— begin —

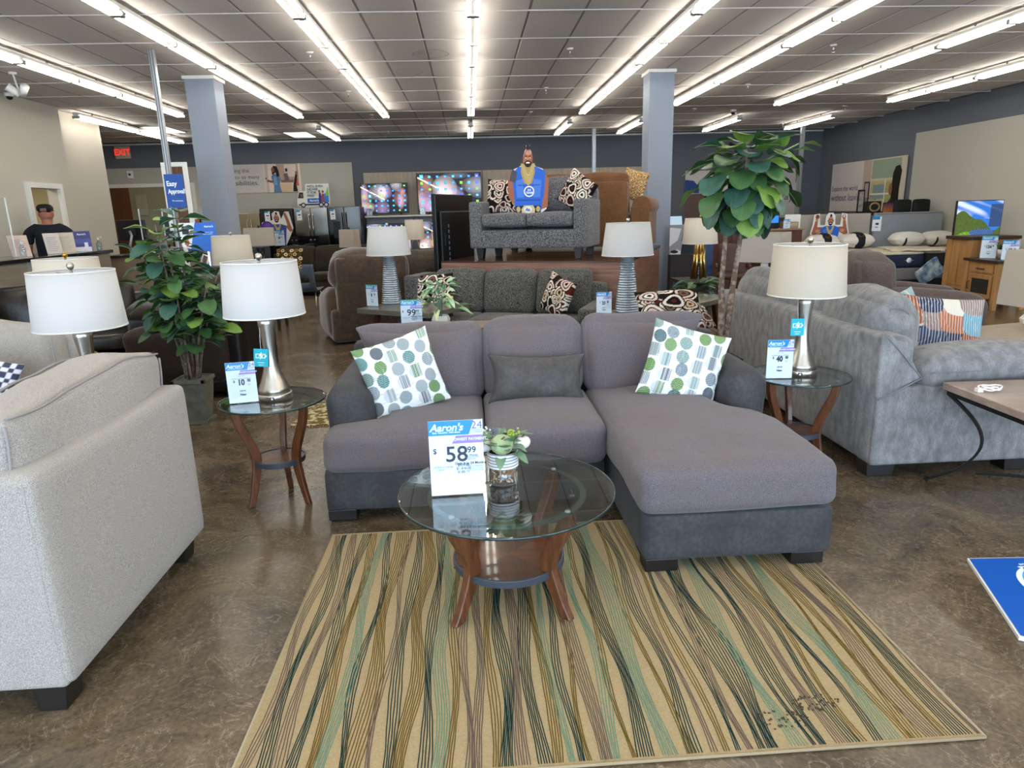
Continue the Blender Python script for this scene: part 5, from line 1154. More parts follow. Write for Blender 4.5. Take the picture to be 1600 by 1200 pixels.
# ------------------------------------------------------------------ wall graphics
def wall_graphic(name, label, loc, rz=0): return thing(name, label, 'poster', loc, rz)
ph = mat('poster_pale', '#c9c2bd', rough=.6); txt = mat('poster_text_grey', '#5a5a70', rough=.6)
t = wall_graphic('wall_poster', 'wall poster of a woman in a denim shirt beside grey lettering', (-6.75, 20.35, 2.28))
MB().box(0, 2.06, -.012, 0, 0, .77, ph).build('panel', t)
m = MB(); x0 = 1.05
layers(m, [('#e3d2c6', rect(1.05, 2.06, .0, .77)), ('#b79a88', rect(1.40, 2.0, .3, .77)), ('#dccabd', rect(1.62, 1.95, .42, .75)), ('#8d6f5d', rect(1.50, 1.85, .26, .34)), ('#d8b894', rect(1.46, 1.80, .0, .24)), ('#c8b3a6', rect(1.08, 1.16, .0, .77)),
           ('#5c7ea3', [(1.28, 0), (1.30, .2), (1.24, .42), (1.30, .50), (1.42, .50), (1.50, .38), (1.46, .2), (1.50, 0)]), ('#7b9cbd', [(1.32, .2), (1.30, .42), (1.38, .44), (1.40, .2)]), ('#8e5a40', [(1.10, .30), (1.26, .26), (1.30, .31), (1.14, .35)]), ('#1d1718', [(1.28, .48), (1.26, .62), (1.33, .72), (1.42, .70), (1.46, .58), (1.48, .44), (1.40, .42), (1.38, .54)]), ('#8e5a40', ell(1.305, .61, .045, .07)), ('#8f1f2a', ell(1.10, .38, .025, .02)),
           ('#6d5f62', [(1.62, .3), (1.60, .5), (1.70, .52), (1.74, .32)]), ('#4a3028', ell(1.68, .60, .035, .05)), ('#d0614e', [(1.86, .16), (1.88, .36), (1.96, .38), (2.0, .18)]), ('#241a1e', [(1.82, .02), (1.84, .2), (1.88, .34), (1.92, .5), (1.97, .46), (1.92, .2), (1.95, .02)]), ('#8e6a54', ell(1.95, .52, .035, .05))], t=.004, base=-.012)
m.text('ing the', .15, txt, (.24, -.02, .60), align='LEFT'); m.text('to so many', .15, txt, (.24, -.02, .43), align='LEFT'); m.text('sibilities.', .19, txt, (.24, -.02, .27), align='LEFT'); m.build('print', t)
t = wall_graphic('wall_poster', 'wall poster of a sofa with a blue cushion, largely hidden behind the fiddle-leaf tree', (6.34, 20.35, 1.2))
MB().box(0, 3.4, -.012, 0, 0, 1.40, ph).build('panel', t); m = MB()
layers(m, [('#cfc6c2', rect(0, 1.3, .0, 1.4)), ('#6a5650', [(0, 0), (0, .75), (.7, .75), (1.3, .6), (1.3, 0)]), ('#2e4a86', [(0, .78), (.0, 1.15), (.25, 1.12), (.6, .76)]), ('#a98a78', [(.6, .76), (.45, 1.1), (.8, 1.15), (1.0, .8)]), ('#8b6a5a', rect(.8, 1.3, .3, .8))], t=.004, base=-.012)
m.text('away', .34, mat('poster_text_blue', '#54628e'), (2.60, -.02, .62), align='LEFT'); m.build('print', t)
t = wall_graphic('wall_poster', "wall poster with a woman at a window and grey lettering, right wall", (10.37, 17.9, 1.36), -90)
MB().box(-1.70, 1.70, -.012, 0, 0, 1.28, ph).build('panel', t); m = MB()
layers(m, [('#b6a394', rect(-.1, .25, 0, 1.28)), ('#c9bda8', rect(.25, 1.7, 0, 1.28)), ('#8fa08c', rect(.3, 1.5, .80, 1.25)), ('#b9ae80', rect(.3, 1.5, .1, .74)), ('#7b8f93', rect(.4, .95, .30, .65)), ('#a5a06c', rect(.95, 1.4, .2, .7)), ('#dcd2bc', rect(.9, .94, .1, .78)), ('#dcd2bc', rect(.3, 1.5, .40, .44)),
           ('#6b543c', [(1.1, .0), (1.08, .2), (1.2, .32), (1.5, .3), (1.6, 0)]), ('#1f1713', [(1.22, .28), (1.2, .5), (1.22, .9), (1.3, 1.05), (1.45, 1.08), (1.55, .95), (1.5, .5), (1.52, .2), (1.3, .1)]), ('#2b2024', [(1.05, 0), (1.1, .2), (1.25, .3), (1.45, .22), (1.5, 0)]), ('#8a5f47', ell(1.17, .52, .07, .14)), ('#3b2e28', rect(.02, .26, .06, .74)), ('#a39a94', rect(.06, .22, .34, .70)), ('#7d6a5c', rect(.06, .22, .1, .34))], t=.004, base=-.012)
m.text('Explore the world', .19, txt, (-1.64, -.02, .60), align='LEFT', sx=.95); m.text('without leaving home', .27, txt, (-1.64, -.02, .36), align='LEFT', sx=.95); m.build('print', t)
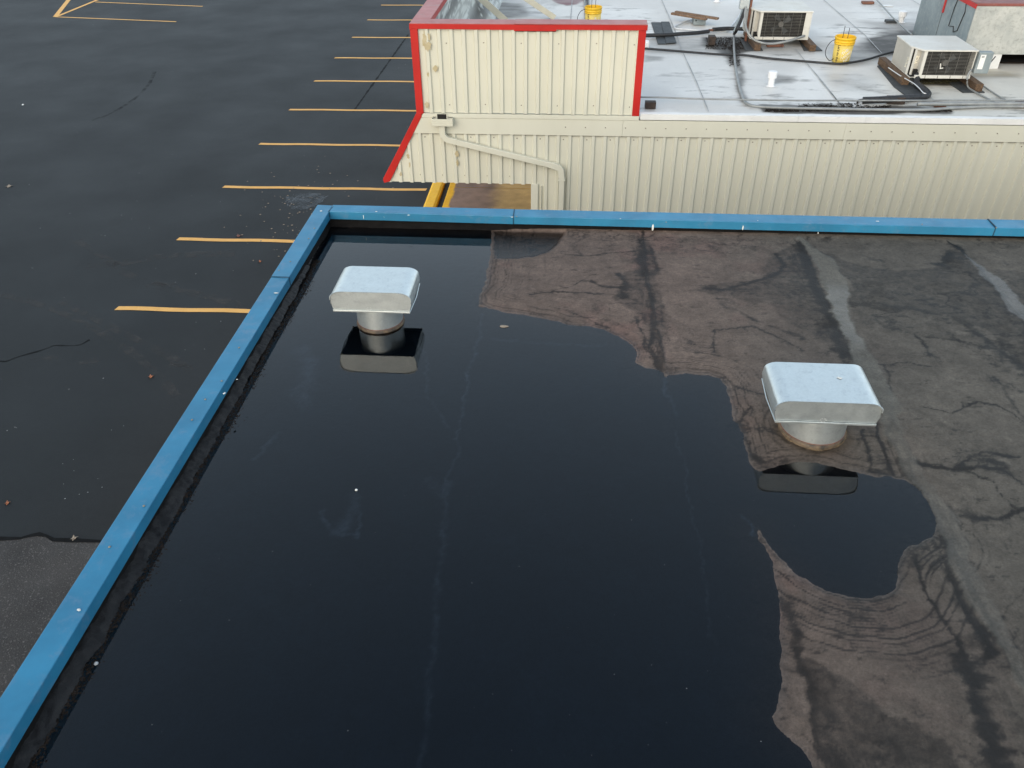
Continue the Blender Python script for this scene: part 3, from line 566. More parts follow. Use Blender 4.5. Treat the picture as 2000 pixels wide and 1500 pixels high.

— end —

__GIVEN INSTRUCTION__
Ignore the images and quote every line of the listing exactly.

__SOLUTION BELOW__
Continue the Blender Python script for this scene: part 5, from line 1154. More parts follow. Write for Blender 4.5. Take the picture to be 1600 by 1200 pixels.
# ------------------------------------------------------------------ wall graphics
def wall_graphic(name, label, loc, rz=0): return thing(name, label, 'poster', loc, rz)
ph = mat('poster_pale', '#c9c2bd', rough=.6); txt = mat('poster_text_grey', '#5a5a70', rough=.6)
t = wall_graphic('wall_poster', 'wall poster of a woman in a denim shirt beside grey lettering', (-6.75, 20.35, 2.28))
MB().box(0, 2.06, -.012, 0, 0, .77, ph).build('panel', t)
m = MB(); x0 = 1.05
layers(m, [('#e3d2c6', rect(1.05, 2.06, .0, .77)), ('#b79a88', rect(1.40, 2.0, .3, .77)), ('#dccabd', rect(1.62, 1.95, .42, .75)), ('#8d6f5d', rect(1.50, 1.85, .26, .34)), ('#d8b894', rect(1.46, 1.80, .0, .24)), ('#c8b3a6', rect(1.08, 1.16, .0, .77)),
           ('#5c7ea3', [(1.28, 0), (1.30, .2), (1.24, .42), (1.30, .50), (1.42, .50), (1.50, .38), (1.46, .2), (1.50, 0)]), ('#7b9cbd', [(1.32, .2), (1.30, .42), (1.38, .44), (1.40, .2)]), ('#8e5a40', [(1.10, .30), (1.26, .26), (1.30, .31), (1.14, .35)]), ('#1d1718', [(1.28, .48), (1.26, .62), (1.33, .72), (1.42, .70), (1.46, .58), (1.48, .44), (1.40, .42), (1.38, .54)]), ('#8e5a40', ell(1.305, .61, .045, .07)), ('#8f1f2a', ell(1.10, .38, .025, .02)),
           ('#6d5f62', [(1.62, .3), (1.60, .5), (1.70, .52), (1.74, .32)]), ('#4a3028', ell(1.68, .60, .035, .05)), ('#d0614e', [(1.86, .16), (1.88, .36), (1.96, .38), (2.0, .18)]), ('#241a1e', [(1.82, .02), (1.84, .2), (1.88, .34), (1.92, .5), (1.97, .46), (1.92, .2), (1.95, .02)]), ('#8e6a54', ell(1.95, .52, .035, .05))], t=.004, base=-.012)
m.text('ing the', .15, txt, (.24, -.02, .60), align='LEFT'); m.text('to so many', .15, txt, (.24, -.02, .43), align='LEFT'); m.text('sibilities.', .19, txt, (.24, -.02, .27), align='LEFT'); m.build('print', t)
t = wall_graphic('wall_poster', 'wall poster of a sofa with a blue cushion, largely hidden behind the fiddle-leaf tree', (6.34, 20.35, 1.2))
MB().box(0, 3.4, -.012, 0, 0, 1.40, ph).build('panel', t); m = MB()
layers(m, [('#cfc6c2', rect(0, 1.3, .0, 1.4)), ('#6a5650', [(0, 0), (0, .75), (.7, .75), (1.3, .6), (1.3, 0)]), ('#2e4a86', [(0, .78), (.0, 1.15), (.25, 1.12), (.6, .76)]), ('#a98a78', [(.6, .76), (.45, 1.1), (.8, 1.15), (1.0, .8)]), ('#8b6a5a', rect(.8, 1.3, .3, .8))], t=.004, base=-.012)
m.text('away', .34, mat('poster_text_blue', '#54628e'), (2.60, -.02, .62), align='LEFT'); m.build('print', t)
t = wall_graphic('wall_poster', "wall poster with a woman at a window and grey lettering, right wall", (10.37, 17.9, 1.36), -90)
MB().box(-1.70, 1.70, -.012, 0, 0, 1.28, ph).build('panel', t); m = MB()
layers(m, [('#b6a394', rect(-.1, .25, 0, 1.28)), ('#c9bda8', rect(.25, 1.7, 0, 1.28)), ('#8fa08c', rect(.3, 1.5, .80, 1.25)), ('#b9ae80', rect(.3, 1.5, .1, .74)), ('#7b8f93', rect(.4, .95, .30, .65)), ('#a5a06c', rect(.95, 1.4, .2, .7)), ('#dcd2bc', rect(.9, .94, .1, .78)), ('#dcd2bc', rect(.3, 1.5, .40, .44)),
           ('#6b543c', [(1.1, .0), (1.08, .2), (1.2, .32), (1.5, .3), (1.6, 0)]), ('#1f1713', [(1.22, .28), (1.2, .5), (1.22, .9), (1.3, 1.05), (1.45, 1.08), (1.55, .95), (1.5, .5), (1.52, .2), (1.3, .1)]), ('#2b2024', [(1.05, 0), (1.1, .2), (1.25, .3), (1.45, .22), (1.5, 0)]), ('#8a5f47', ell(1.17, .52, .07, .14)), ('#3b2e28', rect(.02, .26, .06, .74)), ('#a39a94', rect(.06, .22, .34, .70)), ('#7d6a5c', rect(.06, .22, .1, .34))], t=.004, base=-.012)
m.text('Explore the world', .19, txt, (-1.64, -.02, .60), align='LEFT', sx=.95); m.text('without leaving home', .27, txt, (-1.64, -.02, .36), align='LEFT', sx=.95); m.build('print', t)
Continue the Blender Python script for this scene: part 3, from line 566. More parts follow. Use Blender 4.5. Treat the picture as 2000 pixels wide and 1500 pixels high.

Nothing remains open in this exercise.